Mass grave discovered in Tabriz requires UN probe into Iran’s 1988 massacre

Mass grave-Tabriz

The United Nations must respond with a commission of inquiry following the discovery of a mass grave in the north-western Iranian city of Tabriz suspected of holding bodies of a large number of political prisoners who perished in the 1988 massacre by the regime.

On 10 December 2016 reports and video evidence surfaced of a mass grave discovered by sewage workers who were drilling in an area of Tabriz in Iran’s East Azerbaijan Province.

On the same day, Tabriz governor Rahim Shohrati-Far told the state-run ISNA news agency: “As part of the effort to develop the sewage system in Tabriz, colleagues in the Water & Sewage Company were drilling in Pasdaran Street, off Enqelab Avenue when they came across what seemed to be human bones and they quickly informed the police”.

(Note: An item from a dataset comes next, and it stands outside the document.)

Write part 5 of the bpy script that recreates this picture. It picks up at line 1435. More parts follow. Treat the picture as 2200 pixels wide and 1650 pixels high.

Shohrati-Far initially claimed that the corpses were related to a historic era, adding that the authorities would investigate the matter.

The following day, however, the Director General of the Cultural Heritage, Handicrafts and Tourism Organization of East Azerbaijan, Morteza Abdar-Bakhshayesh, rejected the claim that the human bones were related to an ancient era.

Abdar-Bakhshayesh told ISNA on 11 December 2016: “The discovery of this mass grave has nothing to do with Cultural Heritage”.

“When the Water & Sewage Company was drilling in this area, this grave was discovered at a depth of two metres. After that, the operation was halted so that experts from various departments could investigate it. Archaeological experts after arriving at the scene reported that the historical area of the graves is unconnected with the cultural heritage”.

At the end of the Iran-Iraq war in the summer of 1988, Iranian authorities massacred some 30,000 political prisoners across Iran based on a fatwa by the Supreme Leader Ayatollah Khomeini. The vast majority of the victims were members of the main opposition group People’s Mojahedin Organisation of Iran (PMOI or MEK). Most were buried in secret mass graves, some of which have since been discovered. The most famous Iranian mass grave discovered to date is situated in Khavaran, in southeast Tehran. Iranian authorities attempted in 2009 to destroy that site and eliminate the evidence of their crime.

Following the publication of photographs and video footage of the site of the newly-discovered mass grave in Tabriz, Tahar Boumedra of Justice for Victims of the 1988 Massacre in Iran (JVMI) is calling on the United Nations’ human rights body to set up a commission of inquiry to investigate the 1988 massacre as a crime against humanity and to hold the perpetrators to account.

“Many top officials of the Rouhani administration, including the current Justice Minister, were all key actors in the 1988 massacre of 30,000 political prisoners in Iran. It’s time for this impunity to end”, he said.